— Short problem —
Return the lines from the line containing "What Blender Python" through the line containing "cd.dof.aperture_fstop = 6.3;" exactly. No other line should appear in the answer.

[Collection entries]
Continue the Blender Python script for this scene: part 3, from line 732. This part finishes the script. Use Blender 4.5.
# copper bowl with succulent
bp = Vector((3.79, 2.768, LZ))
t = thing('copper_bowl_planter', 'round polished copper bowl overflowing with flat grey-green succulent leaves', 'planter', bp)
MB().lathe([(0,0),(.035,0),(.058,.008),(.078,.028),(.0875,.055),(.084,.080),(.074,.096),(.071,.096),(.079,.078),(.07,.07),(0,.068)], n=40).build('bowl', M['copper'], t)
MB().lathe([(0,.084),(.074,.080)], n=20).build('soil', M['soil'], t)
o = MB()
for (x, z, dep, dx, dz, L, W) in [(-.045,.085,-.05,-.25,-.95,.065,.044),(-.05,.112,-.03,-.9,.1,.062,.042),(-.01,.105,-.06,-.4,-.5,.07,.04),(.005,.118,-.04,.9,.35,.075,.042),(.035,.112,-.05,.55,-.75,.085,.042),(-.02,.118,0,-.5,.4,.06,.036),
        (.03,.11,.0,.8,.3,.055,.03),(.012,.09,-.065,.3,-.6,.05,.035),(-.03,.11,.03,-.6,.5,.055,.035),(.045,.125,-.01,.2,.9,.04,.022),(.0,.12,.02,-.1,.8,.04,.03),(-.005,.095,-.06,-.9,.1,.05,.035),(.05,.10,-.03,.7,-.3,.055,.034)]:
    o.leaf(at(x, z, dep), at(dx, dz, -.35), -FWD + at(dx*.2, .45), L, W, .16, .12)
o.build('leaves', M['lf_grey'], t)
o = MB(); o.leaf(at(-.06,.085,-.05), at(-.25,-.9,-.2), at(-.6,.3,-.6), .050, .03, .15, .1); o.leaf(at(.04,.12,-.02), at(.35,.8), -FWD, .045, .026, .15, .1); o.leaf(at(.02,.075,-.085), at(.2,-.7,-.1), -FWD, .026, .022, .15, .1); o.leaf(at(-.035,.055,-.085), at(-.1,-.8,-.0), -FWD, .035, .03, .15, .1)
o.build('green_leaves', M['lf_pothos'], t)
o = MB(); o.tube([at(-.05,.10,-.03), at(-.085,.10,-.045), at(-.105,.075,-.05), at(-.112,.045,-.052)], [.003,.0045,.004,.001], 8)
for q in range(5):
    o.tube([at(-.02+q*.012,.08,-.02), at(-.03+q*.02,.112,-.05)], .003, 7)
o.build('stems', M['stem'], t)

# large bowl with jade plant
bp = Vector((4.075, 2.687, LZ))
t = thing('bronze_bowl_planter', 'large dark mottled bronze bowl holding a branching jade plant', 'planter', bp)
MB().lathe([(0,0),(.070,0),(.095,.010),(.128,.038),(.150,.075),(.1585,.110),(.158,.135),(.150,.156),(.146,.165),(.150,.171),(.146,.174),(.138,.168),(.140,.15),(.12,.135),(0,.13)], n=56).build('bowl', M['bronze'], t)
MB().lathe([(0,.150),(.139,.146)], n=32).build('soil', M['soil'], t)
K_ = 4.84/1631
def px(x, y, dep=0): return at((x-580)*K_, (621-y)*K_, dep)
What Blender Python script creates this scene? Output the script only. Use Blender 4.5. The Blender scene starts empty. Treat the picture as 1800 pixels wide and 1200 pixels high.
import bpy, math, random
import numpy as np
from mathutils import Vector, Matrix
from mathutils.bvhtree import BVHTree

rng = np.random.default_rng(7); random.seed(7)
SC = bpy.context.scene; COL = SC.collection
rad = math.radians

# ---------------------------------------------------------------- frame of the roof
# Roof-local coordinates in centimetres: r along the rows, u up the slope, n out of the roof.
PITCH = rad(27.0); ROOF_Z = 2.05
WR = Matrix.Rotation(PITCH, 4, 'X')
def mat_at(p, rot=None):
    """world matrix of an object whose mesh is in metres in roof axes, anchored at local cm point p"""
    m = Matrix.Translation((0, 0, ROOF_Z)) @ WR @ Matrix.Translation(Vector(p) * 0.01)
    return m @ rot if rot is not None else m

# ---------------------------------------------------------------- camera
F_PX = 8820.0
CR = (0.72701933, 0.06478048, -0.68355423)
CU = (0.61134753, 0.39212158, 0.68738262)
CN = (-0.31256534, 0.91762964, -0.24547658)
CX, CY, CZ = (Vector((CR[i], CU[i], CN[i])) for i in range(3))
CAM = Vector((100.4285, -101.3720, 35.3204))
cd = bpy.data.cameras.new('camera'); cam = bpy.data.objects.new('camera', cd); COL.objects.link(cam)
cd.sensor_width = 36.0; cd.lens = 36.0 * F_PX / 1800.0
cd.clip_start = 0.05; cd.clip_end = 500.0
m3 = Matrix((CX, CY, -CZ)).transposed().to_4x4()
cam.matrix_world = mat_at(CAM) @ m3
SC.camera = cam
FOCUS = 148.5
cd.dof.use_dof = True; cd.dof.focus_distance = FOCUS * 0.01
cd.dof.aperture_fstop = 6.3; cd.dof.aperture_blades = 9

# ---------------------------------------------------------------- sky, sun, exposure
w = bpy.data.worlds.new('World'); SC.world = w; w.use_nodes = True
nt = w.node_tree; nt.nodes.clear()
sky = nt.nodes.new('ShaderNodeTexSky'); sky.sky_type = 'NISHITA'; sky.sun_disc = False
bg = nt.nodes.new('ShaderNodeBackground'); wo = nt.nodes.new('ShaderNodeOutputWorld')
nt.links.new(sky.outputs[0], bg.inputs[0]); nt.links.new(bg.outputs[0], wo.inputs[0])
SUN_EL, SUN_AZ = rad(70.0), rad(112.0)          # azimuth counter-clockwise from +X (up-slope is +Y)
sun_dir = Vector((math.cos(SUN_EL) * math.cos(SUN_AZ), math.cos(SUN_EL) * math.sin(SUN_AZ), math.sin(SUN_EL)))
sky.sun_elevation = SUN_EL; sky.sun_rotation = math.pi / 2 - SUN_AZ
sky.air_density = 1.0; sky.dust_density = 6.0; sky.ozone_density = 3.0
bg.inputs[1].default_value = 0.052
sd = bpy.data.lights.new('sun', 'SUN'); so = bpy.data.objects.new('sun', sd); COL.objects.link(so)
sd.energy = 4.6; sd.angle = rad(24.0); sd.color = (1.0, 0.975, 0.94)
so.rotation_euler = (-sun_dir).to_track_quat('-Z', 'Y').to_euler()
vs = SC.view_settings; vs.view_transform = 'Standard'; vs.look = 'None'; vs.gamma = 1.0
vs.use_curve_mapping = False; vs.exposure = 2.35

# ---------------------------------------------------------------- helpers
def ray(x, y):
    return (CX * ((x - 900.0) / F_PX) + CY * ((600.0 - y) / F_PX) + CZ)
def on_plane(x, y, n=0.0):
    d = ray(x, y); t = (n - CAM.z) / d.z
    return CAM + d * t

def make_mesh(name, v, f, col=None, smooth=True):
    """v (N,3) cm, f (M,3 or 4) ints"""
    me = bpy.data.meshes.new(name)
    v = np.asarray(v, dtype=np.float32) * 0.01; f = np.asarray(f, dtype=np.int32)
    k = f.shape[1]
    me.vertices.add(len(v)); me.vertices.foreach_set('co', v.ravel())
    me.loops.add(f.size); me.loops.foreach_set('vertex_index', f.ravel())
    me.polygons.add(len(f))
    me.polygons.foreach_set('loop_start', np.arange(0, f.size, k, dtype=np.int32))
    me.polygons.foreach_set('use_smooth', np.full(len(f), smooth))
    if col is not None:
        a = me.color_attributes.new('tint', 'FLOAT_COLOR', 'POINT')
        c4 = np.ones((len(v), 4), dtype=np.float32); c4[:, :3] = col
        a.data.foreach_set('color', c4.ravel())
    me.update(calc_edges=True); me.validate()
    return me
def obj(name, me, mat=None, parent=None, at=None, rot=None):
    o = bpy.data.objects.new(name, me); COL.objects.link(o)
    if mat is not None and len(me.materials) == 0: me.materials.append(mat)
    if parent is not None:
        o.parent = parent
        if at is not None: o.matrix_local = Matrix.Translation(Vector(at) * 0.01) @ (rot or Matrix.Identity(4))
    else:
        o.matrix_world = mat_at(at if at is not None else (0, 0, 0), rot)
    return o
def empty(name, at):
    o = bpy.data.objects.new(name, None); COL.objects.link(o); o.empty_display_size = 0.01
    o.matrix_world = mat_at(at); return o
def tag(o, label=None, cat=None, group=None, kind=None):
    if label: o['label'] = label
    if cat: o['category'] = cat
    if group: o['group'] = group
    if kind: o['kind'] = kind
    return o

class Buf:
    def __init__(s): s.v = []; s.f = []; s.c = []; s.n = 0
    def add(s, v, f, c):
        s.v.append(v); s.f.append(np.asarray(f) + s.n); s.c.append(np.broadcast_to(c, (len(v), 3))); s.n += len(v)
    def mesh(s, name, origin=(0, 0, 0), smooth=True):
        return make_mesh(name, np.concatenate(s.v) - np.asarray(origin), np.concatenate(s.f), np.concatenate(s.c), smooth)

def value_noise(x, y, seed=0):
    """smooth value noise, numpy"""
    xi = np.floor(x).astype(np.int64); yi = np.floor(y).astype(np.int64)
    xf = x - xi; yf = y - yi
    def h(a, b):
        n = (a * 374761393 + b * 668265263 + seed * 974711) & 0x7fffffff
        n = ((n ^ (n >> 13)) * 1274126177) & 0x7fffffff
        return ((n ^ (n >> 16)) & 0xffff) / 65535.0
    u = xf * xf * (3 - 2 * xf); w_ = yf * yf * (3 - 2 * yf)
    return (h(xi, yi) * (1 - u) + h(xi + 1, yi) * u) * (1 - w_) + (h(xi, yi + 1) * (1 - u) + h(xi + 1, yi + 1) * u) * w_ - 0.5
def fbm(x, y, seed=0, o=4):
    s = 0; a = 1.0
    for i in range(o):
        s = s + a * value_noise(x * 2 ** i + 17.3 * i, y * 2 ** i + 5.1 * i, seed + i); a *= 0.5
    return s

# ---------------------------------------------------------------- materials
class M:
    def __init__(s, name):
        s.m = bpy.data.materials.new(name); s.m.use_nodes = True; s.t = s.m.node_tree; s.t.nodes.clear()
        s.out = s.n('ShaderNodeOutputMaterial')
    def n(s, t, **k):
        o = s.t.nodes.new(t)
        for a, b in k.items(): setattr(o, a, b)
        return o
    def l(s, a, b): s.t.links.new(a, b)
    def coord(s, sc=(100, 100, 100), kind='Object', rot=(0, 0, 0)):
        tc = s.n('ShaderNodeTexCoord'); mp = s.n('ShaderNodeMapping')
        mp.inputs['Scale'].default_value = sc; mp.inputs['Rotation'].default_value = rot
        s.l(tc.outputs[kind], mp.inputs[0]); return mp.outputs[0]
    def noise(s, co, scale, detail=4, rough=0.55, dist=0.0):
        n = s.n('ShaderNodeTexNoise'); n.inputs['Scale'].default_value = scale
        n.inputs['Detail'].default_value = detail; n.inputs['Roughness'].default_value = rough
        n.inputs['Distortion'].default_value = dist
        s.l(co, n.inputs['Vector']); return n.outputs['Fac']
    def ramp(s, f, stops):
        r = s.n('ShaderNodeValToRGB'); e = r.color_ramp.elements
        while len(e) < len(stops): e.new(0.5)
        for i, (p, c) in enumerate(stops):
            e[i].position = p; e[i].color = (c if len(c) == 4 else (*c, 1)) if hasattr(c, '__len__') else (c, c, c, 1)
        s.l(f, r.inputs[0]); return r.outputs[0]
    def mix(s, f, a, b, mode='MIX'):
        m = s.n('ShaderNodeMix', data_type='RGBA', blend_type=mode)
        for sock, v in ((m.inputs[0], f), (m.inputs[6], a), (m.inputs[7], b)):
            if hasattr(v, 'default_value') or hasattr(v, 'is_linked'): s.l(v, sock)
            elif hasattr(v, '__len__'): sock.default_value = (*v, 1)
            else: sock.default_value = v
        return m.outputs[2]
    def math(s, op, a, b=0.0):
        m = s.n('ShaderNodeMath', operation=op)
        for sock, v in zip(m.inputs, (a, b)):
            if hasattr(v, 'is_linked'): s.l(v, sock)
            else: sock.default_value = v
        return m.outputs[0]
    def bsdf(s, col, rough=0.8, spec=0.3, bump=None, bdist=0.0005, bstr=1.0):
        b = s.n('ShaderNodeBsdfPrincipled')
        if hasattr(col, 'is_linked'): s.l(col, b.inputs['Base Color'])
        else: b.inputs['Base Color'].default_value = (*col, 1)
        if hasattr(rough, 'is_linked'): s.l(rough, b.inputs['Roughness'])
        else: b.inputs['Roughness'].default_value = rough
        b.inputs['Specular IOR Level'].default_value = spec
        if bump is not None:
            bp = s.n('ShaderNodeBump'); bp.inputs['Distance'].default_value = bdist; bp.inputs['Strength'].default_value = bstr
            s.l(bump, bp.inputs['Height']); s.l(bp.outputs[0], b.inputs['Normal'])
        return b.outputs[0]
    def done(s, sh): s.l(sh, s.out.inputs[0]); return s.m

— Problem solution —
What Blender Python script creates this scene? Output the script only. Use Blender 4.5. The Blender scene starts empty. Treat the picture as 1800 pixels wide and 1200 pixels high.
import bpy, math, random
import numpy as np
from mathutils import Vector, Matrix
from mathutils.bvhtree import BVHTree

rng = np.random.default_rng(7); random.seed(7)
SC = bpy.context.scene; COL = SC.collection
rad = math.radians

# ---------------------------------------------------------------- frame of the roof
# Roof-local coordinates in centimetres: r along the rows, u up the slope, n out of the roof.
PITCH = rad(27.0); ROOF_Z = 2.05
WR = Matrix.Rotation(PITCH, 4, 'X')
def mat_at(p, rot=None):
    """world matrix of an object whose mesh is in metres in roof axes, anchored at local cm point p"""
    m = Matrix.Translation((0, 0, ROOF_Z)) @ WR @ Matrix.Translation(Vector(p) * 0.01)
    return m @ rot if rot is not None else m

# ---------------------------------------------------------------- camera
F_PX = 8820.0
CR = (0.72701933, 0.06478048, -0.68355423)
CU = (0.61134753, 0.39212158, 0.68738262)
CN = (-0.31256534, 0.91762964, -0.24547658)
CX, CY, CZ = (Vector((CR[i], CU[i], CN[i])) for i in range(3))
CAM = Vector((100.4285, -101.3720, 35.3204))
cd = bpy.data.cameras.new('camera'); cam = bpy.data.objects.new('camera', cd); COL.objects.link(cam)
cd.sensor_width = 36.0; cd.lens = 36.0 * F_PX / 1800.0
cd.clip_start = 0.05; cd.clip_end = 500.0
m3 = Matrix((CX, CY, -CZ)).transposed().to_4x4()
cam.matrix_world = mat_at(CAM) @ m3
SC.camera = cam
FOCUS = 148.5
cd.dof.use_dof = True; cd.dof.focus_distance = FOCUS * 0.01
cd.dof.aperture_fstop = 6.3; cd.dof.aperture_blades = 9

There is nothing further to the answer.